Arbeitsagenturen kämpfen mit sich selbst

100 Tage Hartz IV zeigen: Selbst Geldausgeben ist manchmal schwer. Von den 6,6 Milliarden Euro Fördergeldern für Langzeitarbeitslose haben die Agenturen erst einen Bruchteil abgerufen. Junge Arbeitslose sollen mehr profitieren

BERLIN taz ■ Von Jobförderung kann Marcel Rößler ein Liedchen singen. Der Chef der Arbeitsgemeinschaft (ARGE) „Integration und Grundsicherung“ in Brandenburg Stadt ist unter anderem zuständig für die Einrichtung von Ein-Euro-Jobs. Für diese Tätigkeiten gebe es mehr Interessenten als Angebote, so Rößler. Denn bei der Einrichtung dieser Jobs müsse man vorsichtig sein, „wir dürfen ja nicht in den Markt eingreifen“. Nicht mal Vorleserinnen in Kindertagesstätten werden in Brandenburg auf Ein-Euro-Basis beschäftigt, denn selbst die könnten ja schon die Neueinstellung regulärer Erzieherinnen blockieren.

Die Jobförderung, so zeigte sich bei einer Veranstaltung der Bundesagentur für Arbeit, ist mit der Einführung von Hartz IV nicht einfacher, sondern fürs Erste schwieriger geworden. 6,6 Milliarden Euro stehen in diesem Jahr für Integrationsmaßnahmen von Arbeitslosengeld-II-Empfängern zur Verfügung. „Es bedarf einer großen Anstrengung, diese Mittel zu platzieren“, formulierte BA-Vorstandsmitglied Heinrich Alt, man müsse sich „viel Mühe geben“, das Geld „sinnstiftend und integrationsfördernd anzulegen“. Erst 300 Millionen Euro wurden im ersten Quartal dieses Jahres von diesen Fördergeldern abgerufen.

Die Probleme beim Geldausgeben ergeben sich nicht nur aus den Schwierigkeiten bei der Einführung von Ein-Euro-Jobs, sondern vor allem, weil die Arbeitsagenturen nach wie vor mit sich selbst beschäftigt sind. Arbeitslosengeld-II-Empfänger werden seit Januar diesen Jahres meist von den 340 Arbeitsgemeinschaften (ARGE) betreut, die über 1.000 Standorte im Land verteilt sind. In den ARGEn ackern Beschäftigte der Arbeitsagenturen mit neuen Kollegen aus den Sozialämtern.
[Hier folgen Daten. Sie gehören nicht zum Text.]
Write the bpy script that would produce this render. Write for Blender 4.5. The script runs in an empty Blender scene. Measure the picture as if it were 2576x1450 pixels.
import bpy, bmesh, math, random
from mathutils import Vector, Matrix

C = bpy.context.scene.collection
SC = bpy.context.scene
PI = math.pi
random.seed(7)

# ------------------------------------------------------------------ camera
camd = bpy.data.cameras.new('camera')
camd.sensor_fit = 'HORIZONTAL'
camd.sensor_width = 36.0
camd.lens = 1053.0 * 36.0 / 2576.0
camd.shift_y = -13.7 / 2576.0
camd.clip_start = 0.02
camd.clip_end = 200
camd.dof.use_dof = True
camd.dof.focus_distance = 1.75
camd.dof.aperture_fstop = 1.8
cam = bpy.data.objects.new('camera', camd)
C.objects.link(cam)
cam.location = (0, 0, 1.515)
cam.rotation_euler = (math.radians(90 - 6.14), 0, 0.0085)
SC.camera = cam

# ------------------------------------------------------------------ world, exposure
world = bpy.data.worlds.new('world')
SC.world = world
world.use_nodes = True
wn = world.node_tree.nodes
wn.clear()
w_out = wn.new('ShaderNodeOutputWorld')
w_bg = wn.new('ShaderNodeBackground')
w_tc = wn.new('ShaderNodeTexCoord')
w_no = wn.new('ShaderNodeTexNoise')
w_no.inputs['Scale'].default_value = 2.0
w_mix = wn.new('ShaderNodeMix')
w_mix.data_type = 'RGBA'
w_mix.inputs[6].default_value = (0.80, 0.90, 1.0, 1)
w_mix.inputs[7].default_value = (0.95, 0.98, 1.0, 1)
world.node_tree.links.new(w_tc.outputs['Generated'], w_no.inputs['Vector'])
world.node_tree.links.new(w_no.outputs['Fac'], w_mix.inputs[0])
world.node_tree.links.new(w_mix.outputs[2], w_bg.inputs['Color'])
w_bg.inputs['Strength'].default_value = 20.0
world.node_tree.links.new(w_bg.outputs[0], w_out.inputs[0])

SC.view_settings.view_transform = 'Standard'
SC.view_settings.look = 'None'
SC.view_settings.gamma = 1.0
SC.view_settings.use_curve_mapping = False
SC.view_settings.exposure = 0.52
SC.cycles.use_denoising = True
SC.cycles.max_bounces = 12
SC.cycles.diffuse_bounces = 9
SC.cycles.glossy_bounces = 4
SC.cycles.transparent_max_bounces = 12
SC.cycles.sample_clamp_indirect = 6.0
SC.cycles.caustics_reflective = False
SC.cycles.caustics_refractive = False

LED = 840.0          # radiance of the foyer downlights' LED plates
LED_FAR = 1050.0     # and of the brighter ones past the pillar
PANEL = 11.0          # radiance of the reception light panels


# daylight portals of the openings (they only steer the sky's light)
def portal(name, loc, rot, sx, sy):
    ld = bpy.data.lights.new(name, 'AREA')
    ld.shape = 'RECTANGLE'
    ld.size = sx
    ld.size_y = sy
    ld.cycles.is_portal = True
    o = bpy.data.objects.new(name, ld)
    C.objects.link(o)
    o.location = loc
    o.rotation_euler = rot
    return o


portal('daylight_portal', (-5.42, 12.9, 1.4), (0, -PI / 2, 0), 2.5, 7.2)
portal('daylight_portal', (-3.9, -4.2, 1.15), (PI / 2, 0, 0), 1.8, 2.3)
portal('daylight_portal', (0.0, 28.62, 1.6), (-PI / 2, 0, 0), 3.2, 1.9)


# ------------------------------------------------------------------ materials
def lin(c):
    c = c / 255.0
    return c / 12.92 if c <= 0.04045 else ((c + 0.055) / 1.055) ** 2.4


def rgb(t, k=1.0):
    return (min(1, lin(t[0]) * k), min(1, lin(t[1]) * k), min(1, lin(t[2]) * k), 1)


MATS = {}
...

Meist sind die ARGEn in den Räumen der Arbeitsagenturen ansässig, mancherorts aber wie etwa in München wurden sie in Bürgerhäuser ausgelagert. 200.000 Quadratmeter Immobilien wurden bundesweit für die Arbeitsgemeinschaften neu gemietet. Ein Viertel der ARGEn ist noch nicht in ihre endgültigen Räume umgezogen.

In 69 Städten und Gemeinden, den so genannten optierenden Kommunen, werden die Langzeitarbeitslosen allerdings nicht von den ARGEn, sondern von den Kommunen selbst betreut. Dadurch entsteht – etwa bei der Akquise offener Stellen – eine Konkurrenzsituation zu örtlichen Arbeitsagenturen, die für die Empfänger von Arbeitslosengeld I zuständig sind. Das System sei „schwer administrierbar“, räumte BA-Chef Frank-Jürgen Weise am Mittwoch ein.

Die Arbeitsagenturen wollen sich künftig verstärkt um junge Joblose kümmern. Insgesamt eine Million Fördermaßnahmen sind für sie in diesem Jahr geplant, sagte Alt. Zu den Maßnahmen zählen Kurse zur Erlangung des Hauptschulabschlusses, aber auch Praktika in Unternehmen und Ein-Euro-Jobs. Bisher wurden 170.000 dieser Maßnahmen besetzt. Keiner der 660.000 Erwerbslosen unter 25 Jahren solle künftig „länger als drei Monate arbeitslos sein“, versprach Alt. Insgesamt sollen die jungen Joblosen in diesem Jahr mit 6,8 Milliarden Euro gefördert werden.